I think that single chips are available that do broadcast-band AM and
FM decoding for cheap; has nobody done this for the television and
shortwave bands?  Or is the problem that nobody's done this digitally?

If we can provide something that gives real benefit for the target
kids, we shouldn't be dogmatic about analog versus digital.
Alternatively, if OLPC provided a million-unit order for a digital
tuner chip that would target all these bands, others could then buy the
cheap chip for a variety of projects.

> This would provide a clear example of how it could be done.  It does not
> meet the price point, but it shows the capabilities and then we can
> negotiate.

I'm glad you-all are pointing out low volume prototypes.  I hope we'll
get someone interested who has designed high volume digital radio
electronics.  High volume ~= million-unit.  (Do any people like this
exist?  Perhaps Matt's bluetooth design has shipped in that quantity;
WiFi does too.)  There's already an entire high speed digital radio
transceiver in the existing XO: it's the Marvell "Libertas" WiFi
88W8388 controller chip and 88W8015 radio chip.  It's reprogrammable,
though the ARM code that runs in it isn't open source yet (the high
level code can be open sourced, but it runs on a proprietary RTOS).

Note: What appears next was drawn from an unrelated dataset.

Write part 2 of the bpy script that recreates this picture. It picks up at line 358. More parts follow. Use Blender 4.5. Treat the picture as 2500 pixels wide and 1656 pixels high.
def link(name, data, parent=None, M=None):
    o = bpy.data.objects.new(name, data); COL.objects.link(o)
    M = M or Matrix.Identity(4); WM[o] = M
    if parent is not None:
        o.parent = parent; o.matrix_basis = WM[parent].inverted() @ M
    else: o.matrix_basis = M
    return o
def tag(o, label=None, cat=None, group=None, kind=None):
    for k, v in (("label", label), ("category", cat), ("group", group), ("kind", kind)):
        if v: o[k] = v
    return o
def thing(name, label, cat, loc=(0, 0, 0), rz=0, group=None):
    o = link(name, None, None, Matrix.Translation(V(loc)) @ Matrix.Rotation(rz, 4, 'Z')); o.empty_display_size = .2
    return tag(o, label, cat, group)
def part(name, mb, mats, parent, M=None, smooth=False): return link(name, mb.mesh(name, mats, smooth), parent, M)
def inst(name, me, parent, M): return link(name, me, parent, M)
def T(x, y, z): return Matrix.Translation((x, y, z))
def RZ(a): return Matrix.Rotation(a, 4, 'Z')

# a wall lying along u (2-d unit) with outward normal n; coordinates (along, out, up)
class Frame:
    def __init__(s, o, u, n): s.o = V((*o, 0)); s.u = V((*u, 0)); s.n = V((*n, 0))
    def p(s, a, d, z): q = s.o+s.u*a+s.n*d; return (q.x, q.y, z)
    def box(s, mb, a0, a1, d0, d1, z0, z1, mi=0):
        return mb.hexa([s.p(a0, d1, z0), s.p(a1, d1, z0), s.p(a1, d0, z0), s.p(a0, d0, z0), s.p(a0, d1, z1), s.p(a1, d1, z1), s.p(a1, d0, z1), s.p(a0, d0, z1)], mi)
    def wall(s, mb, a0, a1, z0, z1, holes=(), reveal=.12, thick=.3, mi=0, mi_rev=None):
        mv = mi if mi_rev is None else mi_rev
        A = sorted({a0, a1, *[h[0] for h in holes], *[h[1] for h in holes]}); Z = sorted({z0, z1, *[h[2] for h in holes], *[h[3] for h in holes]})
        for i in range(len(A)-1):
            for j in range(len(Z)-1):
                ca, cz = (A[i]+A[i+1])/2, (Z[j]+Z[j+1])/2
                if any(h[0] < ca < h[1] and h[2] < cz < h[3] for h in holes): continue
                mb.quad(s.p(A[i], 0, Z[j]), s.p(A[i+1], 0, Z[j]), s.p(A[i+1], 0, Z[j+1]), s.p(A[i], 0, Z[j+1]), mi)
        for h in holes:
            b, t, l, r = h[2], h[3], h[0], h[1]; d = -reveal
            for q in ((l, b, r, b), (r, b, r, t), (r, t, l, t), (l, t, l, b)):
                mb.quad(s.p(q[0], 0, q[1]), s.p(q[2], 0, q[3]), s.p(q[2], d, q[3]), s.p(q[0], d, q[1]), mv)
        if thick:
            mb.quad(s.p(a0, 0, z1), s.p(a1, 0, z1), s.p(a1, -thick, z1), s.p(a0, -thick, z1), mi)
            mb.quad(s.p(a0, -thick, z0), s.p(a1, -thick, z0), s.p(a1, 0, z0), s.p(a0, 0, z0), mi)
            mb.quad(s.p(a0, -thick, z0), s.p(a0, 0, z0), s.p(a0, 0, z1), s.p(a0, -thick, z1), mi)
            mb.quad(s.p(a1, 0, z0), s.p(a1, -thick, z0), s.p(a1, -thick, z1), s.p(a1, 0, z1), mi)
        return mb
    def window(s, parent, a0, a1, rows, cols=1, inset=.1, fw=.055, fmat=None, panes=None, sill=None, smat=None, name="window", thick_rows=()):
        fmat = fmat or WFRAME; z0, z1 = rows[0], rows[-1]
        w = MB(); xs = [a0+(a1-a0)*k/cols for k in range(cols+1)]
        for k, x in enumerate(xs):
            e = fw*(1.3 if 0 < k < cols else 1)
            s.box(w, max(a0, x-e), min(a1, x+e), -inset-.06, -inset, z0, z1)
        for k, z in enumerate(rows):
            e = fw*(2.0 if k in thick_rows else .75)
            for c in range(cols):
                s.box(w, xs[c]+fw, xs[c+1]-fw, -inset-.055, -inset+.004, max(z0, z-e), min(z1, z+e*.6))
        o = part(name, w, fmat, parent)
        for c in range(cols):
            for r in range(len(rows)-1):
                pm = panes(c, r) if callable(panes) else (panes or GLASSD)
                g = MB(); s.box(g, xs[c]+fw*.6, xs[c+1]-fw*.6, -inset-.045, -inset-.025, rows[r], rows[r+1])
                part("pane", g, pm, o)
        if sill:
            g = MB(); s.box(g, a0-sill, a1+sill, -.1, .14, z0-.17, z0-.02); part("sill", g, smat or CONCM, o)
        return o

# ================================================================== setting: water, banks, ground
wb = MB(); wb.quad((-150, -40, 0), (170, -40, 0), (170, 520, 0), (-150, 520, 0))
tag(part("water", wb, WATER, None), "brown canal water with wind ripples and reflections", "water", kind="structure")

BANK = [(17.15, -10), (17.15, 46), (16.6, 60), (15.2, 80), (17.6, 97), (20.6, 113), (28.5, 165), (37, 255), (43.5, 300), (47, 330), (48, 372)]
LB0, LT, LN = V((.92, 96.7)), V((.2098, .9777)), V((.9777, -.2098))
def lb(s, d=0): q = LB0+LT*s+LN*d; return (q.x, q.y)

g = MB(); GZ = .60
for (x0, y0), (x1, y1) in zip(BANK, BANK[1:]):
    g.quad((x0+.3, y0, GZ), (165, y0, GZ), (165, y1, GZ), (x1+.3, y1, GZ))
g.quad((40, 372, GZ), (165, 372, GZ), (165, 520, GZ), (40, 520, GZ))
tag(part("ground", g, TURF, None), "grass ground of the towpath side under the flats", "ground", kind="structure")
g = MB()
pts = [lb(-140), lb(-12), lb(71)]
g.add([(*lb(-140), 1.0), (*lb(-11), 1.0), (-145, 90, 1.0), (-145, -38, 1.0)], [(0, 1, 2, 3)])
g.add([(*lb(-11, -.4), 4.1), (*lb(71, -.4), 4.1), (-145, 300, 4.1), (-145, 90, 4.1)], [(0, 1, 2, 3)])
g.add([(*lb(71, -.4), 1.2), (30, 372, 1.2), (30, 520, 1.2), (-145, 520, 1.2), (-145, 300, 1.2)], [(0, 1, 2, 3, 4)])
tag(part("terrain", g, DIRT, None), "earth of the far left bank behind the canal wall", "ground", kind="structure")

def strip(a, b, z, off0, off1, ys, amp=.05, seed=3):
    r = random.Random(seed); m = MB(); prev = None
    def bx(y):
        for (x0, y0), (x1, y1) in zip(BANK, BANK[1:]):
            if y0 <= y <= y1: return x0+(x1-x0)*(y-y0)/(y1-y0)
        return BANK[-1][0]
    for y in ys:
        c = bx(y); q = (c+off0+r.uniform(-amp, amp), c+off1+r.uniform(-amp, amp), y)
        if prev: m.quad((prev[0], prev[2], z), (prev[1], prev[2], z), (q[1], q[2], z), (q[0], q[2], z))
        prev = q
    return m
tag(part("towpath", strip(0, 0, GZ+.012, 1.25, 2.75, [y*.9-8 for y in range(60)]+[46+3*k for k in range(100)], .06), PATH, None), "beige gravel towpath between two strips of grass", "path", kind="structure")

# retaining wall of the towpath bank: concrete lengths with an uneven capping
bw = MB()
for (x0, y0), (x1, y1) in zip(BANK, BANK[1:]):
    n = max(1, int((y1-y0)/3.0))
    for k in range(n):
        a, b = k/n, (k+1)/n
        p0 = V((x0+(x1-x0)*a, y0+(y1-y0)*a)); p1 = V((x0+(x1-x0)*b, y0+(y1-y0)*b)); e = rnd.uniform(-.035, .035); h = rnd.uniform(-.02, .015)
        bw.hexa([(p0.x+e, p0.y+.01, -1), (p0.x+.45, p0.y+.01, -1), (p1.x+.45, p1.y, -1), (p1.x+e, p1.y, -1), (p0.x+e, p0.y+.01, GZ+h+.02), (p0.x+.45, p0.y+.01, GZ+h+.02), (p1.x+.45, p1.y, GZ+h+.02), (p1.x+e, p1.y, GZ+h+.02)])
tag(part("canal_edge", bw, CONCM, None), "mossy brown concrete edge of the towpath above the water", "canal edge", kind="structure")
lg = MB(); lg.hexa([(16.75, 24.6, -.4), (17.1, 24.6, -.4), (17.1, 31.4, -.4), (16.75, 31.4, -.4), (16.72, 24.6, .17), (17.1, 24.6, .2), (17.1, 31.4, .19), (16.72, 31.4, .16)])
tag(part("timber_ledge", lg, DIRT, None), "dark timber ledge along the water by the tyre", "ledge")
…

I think the best strategy for a $50 laptop's radio would be to have
either an internal antenna or a single connector; a small number of
cheap analog components; perhaps *one* analog/digital chip (multi
channel DAC/ADC "radio chip"); and stuff *everything* else into a
corner of the digital system-on-chip that implements the rest of the
laptop.  It's hard to prototype such a thing, though perhaps using an
FPGA that come with a fast embedded MIPS or ARM CPU would be the
closest.

The current XO uses two custom chips (the DCON display controller, and
the CAFE camera/flash/SD controller), some very custom "mesh" firmware
for the ARM core inside the WiFi chip, and some very custom firmware
for the EC embedded controller battery charger chip.  A $50 laptop
version would probably mash all these chips together with the CPU,
GPU, and its "southbridge" support chip, leaving only one
system-on-chip, plus flash, DRAM, a few external analog chips, and a
pile of analog electronics for power supply and such.